I always like to thank that, as the priest raises the Host, and is it meets, eye to eye, as it were, with the image of the Crucified, a literal fusion of horizons occurs: the veil of time is rent, and the foundation of the world--its past, present, and future-- is revealed in the singular event of the killing of the God-Man by the hands of His own creation. Time is dissolved and subsumed in the age of mythology that Campbell describes. The bread becomes the image of the Crucified-- or rather, the fiction of bread and wine, as well as the walls and altars of the church-- are revealed to be "participants" in an age that has never ended-- but which, on the contrary, has always gone on, hidden, and untrammeled by profane reality. The bread has never been bread; and in the consecration, it is revealed to be what it has always been, what it is, and what it will always be: the Body of Christ, and the entirety of the Christ-event: from the Annunciation, to His Birth, right down to His Passion and Death-- and yes, the Resurrection, too. Mayhap one can even throw in the Ascension, for certainly, that event was a pledge of the glory that awaits man, and the Second Coming, where the triumph of goodness would reach its final, irrevocable completion-- and in our lives, this is understood as a total transformation into the image of Christ, Crucified and Risen-- and therefore Divine. If, perhaps, I am approaching ambiguity at this point, then I should smile, since, as everyone knows, confoundment is the beginning of wisdom (no doubt, one would be so confounded when faced with his Maker, or even the mysteries and wonders of his Maker).
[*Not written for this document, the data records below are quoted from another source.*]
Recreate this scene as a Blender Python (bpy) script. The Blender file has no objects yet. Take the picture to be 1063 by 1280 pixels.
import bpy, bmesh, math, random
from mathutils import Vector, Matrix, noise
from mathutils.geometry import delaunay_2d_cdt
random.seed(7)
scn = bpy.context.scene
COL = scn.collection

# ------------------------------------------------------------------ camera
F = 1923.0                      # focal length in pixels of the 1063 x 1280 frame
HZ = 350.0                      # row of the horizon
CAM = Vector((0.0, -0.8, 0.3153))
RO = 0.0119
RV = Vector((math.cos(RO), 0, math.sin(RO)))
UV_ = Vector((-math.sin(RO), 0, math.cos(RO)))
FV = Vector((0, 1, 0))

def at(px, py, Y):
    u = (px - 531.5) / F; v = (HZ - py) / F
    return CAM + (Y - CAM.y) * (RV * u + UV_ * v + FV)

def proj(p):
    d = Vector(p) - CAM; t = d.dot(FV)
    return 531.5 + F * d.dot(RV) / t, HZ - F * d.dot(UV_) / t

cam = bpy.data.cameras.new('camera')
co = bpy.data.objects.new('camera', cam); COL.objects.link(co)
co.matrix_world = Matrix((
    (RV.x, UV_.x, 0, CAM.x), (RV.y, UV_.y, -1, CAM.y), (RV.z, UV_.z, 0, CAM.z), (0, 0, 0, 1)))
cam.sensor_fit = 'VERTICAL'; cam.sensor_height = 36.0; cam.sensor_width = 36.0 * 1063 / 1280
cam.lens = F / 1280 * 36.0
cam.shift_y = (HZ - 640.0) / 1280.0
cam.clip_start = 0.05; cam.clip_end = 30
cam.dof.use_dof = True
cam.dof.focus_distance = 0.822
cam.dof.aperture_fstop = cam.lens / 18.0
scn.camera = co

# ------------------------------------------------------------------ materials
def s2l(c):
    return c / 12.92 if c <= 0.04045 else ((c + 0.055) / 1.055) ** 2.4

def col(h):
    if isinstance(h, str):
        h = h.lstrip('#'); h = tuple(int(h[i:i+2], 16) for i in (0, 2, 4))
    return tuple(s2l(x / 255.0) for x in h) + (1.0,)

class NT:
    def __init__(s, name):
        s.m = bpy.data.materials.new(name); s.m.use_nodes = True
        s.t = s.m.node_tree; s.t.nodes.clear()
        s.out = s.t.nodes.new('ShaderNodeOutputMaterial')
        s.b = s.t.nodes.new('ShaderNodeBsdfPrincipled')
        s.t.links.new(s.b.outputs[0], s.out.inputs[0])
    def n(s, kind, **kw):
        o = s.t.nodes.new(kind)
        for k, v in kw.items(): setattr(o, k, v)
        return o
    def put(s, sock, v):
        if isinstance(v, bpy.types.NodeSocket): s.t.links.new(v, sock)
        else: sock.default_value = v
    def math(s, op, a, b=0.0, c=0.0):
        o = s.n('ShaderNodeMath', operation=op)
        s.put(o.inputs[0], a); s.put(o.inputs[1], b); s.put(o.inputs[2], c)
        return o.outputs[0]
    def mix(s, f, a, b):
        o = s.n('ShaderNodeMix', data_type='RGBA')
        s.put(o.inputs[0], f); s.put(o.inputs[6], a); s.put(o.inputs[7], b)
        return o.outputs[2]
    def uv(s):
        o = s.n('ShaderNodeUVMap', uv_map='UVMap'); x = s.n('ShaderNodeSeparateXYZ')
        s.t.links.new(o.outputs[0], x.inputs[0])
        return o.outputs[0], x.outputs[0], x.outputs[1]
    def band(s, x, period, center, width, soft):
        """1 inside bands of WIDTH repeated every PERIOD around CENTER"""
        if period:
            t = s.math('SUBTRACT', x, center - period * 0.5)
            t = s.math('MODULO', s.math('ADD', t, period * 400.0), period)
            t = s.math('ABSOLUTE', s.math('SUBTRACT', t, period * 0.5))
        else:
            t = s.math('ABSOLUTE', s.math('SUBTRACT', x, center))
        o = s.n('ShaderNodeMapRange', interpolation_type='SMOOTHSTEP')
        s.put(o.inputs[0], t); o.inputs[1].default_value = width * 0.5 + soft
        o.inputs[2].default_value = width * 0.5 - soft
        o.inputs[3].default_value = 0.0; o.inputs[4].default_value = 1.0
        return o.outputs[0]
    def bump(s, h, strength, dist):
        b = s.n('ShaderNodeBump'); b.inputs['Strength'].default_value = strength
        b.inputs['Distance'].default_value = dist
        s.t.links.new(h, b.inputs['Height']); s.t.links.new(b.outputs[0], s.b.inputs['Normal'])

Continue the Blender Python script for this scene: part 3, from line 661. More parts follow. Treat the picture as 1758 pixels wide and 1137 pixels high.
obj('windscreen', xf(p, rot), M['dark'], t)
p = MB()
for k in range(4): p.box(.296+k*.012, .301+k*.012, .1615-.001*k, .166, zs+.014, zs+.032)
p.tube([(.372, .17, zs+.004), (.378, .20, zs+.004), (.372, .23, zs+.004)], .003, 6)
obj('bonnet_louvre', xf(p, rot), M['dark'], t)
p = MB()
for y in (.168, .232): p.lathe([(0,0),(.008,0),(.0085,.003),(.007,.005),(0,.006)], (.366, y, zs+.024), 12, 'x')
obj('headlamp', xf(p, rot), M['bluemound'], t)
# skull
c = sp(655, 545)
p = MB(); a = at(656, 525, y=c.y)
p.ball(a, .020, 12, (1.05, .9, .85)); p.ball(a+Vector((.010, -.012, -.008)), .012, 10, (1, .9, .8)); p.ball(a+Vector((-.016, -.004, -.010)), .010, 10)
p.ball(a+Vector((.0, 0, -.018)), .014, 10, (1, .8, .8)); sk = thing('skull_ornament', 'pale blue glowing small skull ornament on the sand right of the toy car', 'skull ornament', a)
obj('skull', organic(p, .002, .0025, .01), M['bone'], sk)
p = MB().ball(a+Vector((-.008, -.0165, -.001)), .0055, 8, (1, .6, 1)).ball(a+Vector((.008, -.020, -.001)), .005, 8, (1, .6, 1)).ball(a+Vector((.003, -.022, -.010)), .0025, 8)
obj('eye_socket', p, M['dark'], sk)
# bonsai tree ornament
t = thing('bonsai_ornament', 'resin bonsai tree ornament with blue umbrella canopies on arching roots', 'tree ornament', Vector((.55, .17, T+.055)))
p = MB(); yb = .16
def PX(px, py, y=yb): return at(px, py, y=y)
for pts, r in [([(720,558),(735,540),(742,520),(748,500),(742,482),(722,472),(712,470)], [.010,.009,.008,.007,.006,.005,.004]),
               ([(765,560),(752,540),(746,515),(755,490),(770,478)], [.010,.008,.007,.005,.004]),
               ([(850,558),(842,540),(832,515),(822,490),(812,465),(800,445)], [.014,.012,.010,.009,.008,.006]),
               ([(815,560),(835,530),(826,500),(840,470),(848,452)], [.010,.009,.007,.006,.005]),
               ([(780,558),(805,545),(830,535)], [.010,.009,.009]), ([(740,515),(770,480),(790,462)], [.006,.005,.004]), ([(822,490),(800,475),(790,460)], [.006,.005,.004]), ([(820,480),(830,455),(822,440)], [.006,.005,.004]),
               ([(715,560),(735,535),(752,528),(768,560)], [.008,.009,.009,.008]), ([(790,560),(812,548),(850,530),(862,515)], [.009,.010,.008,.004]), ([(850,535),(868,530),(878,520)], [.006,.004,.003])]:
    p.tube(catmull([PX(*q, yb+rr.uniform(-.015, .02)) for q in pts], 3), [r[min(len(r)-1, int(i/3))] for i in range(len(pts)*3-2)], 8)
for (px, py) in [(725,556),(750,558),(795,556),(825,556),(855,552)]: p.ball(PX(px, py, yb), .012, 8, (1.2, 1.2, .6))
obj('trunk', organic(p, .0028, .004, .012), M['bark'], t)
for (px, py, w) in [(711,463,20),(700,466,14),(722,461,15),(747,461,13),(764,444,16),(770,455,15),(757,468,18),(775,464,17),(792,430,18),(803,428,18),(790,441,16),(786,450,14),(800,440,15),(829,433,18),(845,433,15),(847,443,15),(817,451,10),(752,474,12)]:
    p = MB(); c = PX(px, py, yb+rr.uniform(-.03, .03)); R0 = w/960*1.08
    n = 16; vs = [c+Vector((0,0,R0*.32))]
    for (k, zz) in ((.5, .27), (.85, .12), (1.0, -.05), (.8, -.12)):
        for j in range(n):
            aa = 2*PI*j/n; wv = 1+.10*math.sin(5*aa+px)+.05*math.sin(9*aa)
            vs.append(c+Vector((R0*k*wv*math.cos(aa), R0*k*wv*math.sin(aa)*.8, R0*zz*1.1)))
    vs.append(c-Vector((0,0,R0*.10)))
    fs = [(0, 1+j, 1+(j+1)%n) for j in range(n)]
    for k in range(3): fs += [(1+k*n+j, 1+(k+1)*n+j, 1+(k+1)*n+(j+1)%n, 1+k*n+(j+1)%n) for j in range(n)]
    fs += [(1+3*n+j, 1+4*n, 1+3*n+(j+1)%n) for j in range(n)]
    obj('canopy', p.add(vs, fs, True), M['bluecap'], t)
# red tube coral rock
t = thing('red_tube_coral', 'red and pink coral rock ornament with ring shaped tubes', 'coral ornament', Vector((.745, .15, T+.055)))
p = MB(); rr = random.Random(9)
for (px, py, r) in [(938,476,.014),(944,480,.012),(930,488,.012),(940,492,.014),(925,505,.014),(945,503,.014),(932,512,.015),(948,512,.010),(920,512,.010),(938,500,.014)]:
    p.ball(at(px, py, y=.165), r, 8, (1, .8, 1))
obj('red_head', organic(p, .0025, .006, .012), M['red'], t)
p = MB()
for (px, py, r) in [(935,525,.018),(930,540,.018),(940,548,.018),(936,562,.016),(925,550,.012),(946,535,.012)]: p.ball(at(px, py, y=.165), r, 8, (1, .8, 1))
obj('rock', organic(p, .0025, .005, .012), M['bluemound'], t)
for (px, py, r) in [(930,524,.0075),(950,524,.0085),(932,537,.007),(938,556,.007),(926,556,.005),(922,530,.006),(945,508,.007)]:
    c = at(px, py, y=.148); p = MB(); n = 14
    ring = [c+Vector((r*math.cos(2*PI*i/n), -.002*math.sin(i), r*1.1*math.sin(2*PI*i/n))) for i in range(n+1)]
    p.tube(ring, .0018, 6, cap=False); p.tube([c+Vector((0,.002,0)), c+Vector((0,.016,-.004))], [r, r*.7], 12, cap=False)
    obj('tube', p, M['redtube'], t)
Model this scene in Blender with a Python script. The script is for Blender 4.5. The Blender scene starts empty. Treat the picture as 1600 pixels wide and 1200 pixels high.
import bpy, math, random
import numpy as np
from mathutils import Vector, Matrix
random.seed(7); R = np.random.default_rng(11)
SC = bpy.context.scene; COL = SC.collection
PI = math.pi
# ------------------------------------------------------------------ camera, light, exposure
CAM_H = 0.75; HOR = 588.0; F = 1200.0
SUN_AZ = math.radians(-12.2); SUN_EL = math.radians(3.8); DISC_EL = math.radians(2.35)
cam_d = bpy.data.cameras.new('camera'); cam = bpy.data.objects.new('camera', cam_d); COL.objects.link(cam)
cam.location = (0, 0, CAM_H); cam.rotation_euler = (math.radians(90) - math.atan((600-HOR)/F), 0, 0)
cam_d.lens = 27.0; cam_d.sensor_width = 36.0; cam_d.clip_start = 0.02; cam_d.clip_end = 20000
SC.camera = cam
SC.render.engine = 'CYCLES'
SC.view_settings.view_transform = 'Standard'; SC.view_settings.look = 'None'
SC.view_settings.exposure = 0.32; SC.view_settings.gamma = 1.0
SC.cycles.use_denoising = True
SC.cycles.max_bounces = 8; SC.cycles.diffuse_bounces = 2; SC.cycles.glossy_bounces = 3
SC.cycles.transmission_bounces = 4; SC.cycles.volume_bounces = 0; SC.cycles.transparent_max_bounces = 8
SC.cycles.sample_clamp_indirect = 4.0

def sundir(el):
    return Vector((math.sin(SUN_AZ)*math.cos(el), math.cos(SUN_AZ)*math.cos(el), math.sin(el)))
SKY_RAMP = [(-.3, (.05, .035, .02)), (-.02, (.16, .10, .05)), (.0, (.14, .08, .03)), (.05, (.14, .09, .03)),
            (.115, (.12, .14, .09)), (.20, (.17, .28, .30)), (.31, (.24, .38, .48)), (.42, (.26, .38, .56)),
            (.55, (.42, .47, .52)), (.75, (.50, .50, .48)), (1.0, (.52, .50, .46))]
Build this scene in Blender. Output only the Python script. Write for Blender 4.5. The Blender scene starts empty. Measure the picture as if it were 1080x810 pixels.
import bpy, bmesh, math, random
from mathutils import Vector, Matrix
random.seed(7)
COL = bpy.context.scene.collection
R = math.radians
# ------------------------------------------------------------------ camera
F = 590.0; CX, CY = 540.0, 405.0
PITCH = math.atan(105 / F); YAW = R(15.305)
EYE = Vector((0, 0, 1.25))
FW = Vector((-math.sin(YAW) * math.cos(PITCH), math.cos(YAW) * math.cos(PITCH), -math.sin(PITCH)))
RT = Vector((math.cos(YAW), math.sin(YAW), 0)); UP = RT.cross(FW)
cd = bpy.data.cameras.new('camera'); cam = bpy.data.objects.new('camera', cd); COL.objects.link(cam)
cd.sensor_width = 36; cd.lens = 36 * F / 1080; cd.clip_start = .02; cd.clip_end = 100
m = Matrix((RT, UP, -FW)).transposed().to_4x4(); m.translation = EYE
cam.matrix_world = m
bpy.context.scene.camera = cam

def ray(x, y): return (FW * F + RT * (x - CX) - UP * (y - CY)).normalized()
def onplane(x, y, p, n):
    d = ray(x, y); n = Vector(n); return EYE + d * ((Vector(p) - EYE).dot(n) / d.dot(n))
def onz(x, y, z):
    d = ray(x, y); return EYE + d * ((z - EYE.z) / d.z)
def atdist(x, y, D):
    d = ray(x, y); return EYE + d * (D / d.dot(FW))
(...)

As with any mystery pertaining to the holy, the Holy Eucharist is an especially perplexing one to ponder. But perhaps the proper attitude to the holy is not so much one of scrutiny, categorization, and codification. Rather, I am starting to believe that to "mingle" with the holy is to realize the utter falsehood of the sensate and the immediate: that the primary task of the servant of the gods is to sense what cannot be sensed, and to immerse themselves in it completely. It is to be subsumed in the world of gods and monsters, heroes and conquerors, where bread is bread, even though it has never really been bread, and there was never "bread" to begin with.